The 20 selections in this volume include some of Sholom Aleichem’s finest tales, among them “Progress in Kasrilevke,” “Summer Romances,” “Birth,” “There’s No Dead,” “Someone to Envy,” “Three Widows,” “Homesick,” “On America,” “A Home Away from Home," “To the Hot Springs,” and the title story.
Curt Leviant is the prize-winning author of several novels, including Diary of an Adulterous Woman, Partita in Venice, The Man Who Thought He Was Messiah, Passion in the Desert, and The Yemenite Girl.

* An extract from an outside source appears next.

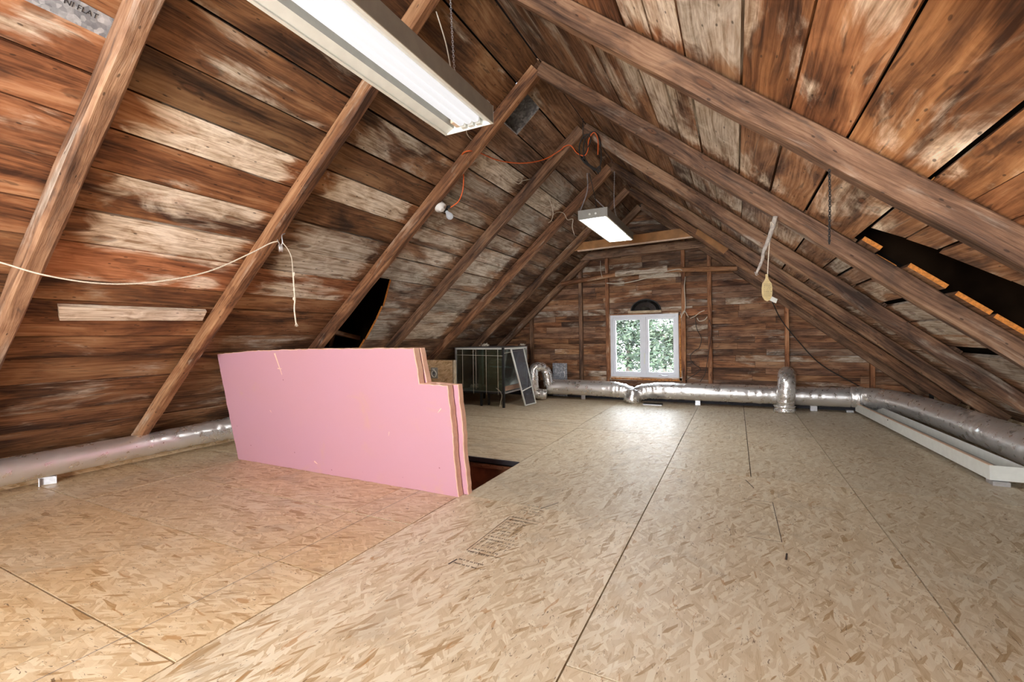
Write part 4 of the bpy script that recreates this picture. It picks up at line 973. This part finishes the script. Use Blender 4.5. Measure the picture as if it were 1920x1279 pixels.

Sholom Aleichem (1859-1916), a central figure in modern Yiddish literature, was born Sholom Rabinowitz in Voronko, Russia. Often called the “Jewish Mark Twain,” he published more than 40 volumes of work.
His merchant father’s business failed when Sholom was still a child, impoverishing the family. In the 1860s, Sholom attended a traditional cheder. Later, he attended the Russian district school in Pereyaslav, but wrote that the literature of the Haskala, the Jewish Enlightenment movement, was the main source of his education. At 15, he wrote a novel inspired by his reading of Robinson Crusoe and adopted the popular Hebrew/Yiddish greeting meaning “How do you do,” or “Peace be with you” as his pseudonym.
After graduating from high school in 1876, he spent three years tutoring Olga (Golde) Loyev, a girl from a wealthy family. They married, against parental wishes in 1883, and had six children.
Sholom Aleichem was influenced by Haskala author Mendele Mocher Seforim, a founding father of modern Yiddish and modern Hebrew literature. Initially, Aleichem shunned Yiddish until he realized that his work in Hebrew and Russian would be understood only by the intellectual elite. In 1883, he switched to Yiddish. Characters from his short-lived Hebrew period were overshadowed by Tevye the Dairyman, luftmentch Menachem Mendl, and the chatty population of Kasrilevke.
After 1905, when major pogroms spread across Russia, Aleichem settled his family in Geneva, Switzerland and pursued a strenuous international schedule of lectures to supplement his writing income. The family moved to the lower east side of Manhattan in 1914. When he died two years later, his funeral attracted 150,000 mourners, then one of the largest crowds in New York City’s history.
Curt Leviant is the author/editor of 25 books, including translations from the Yiddish of five Sholom Aleichem collections, four novels by Chaim Grade, and anthologies of short fiction by Avraham Reisen and Lamed Shapiro. His translation of the Isaac Bashevis Singer memoir, More Stories from My Father’s Court, was named a Notable Book of the Year by the New York Times and the Washington Post.
He is also editor of Masterpieces of Hebrew Literature: A Treasury of 2000 Years of Jewish Creativity.
Mr. Leviant is the author of five critically acclaimed novels, The Yemenite Girl, Passion in the Desert, The Man Who Thought He Was Messiah, Partita in Venice, and Diary of an Adulterous Woman, works that have been praised by two Nobel Laureates, Saul Bellow and Elie Wiesel.
A new two-novella collection, Ladies and Gentlemen, the Original Music of the Hebrew Alphabet and Weekend in Mustara, appeared in 2002.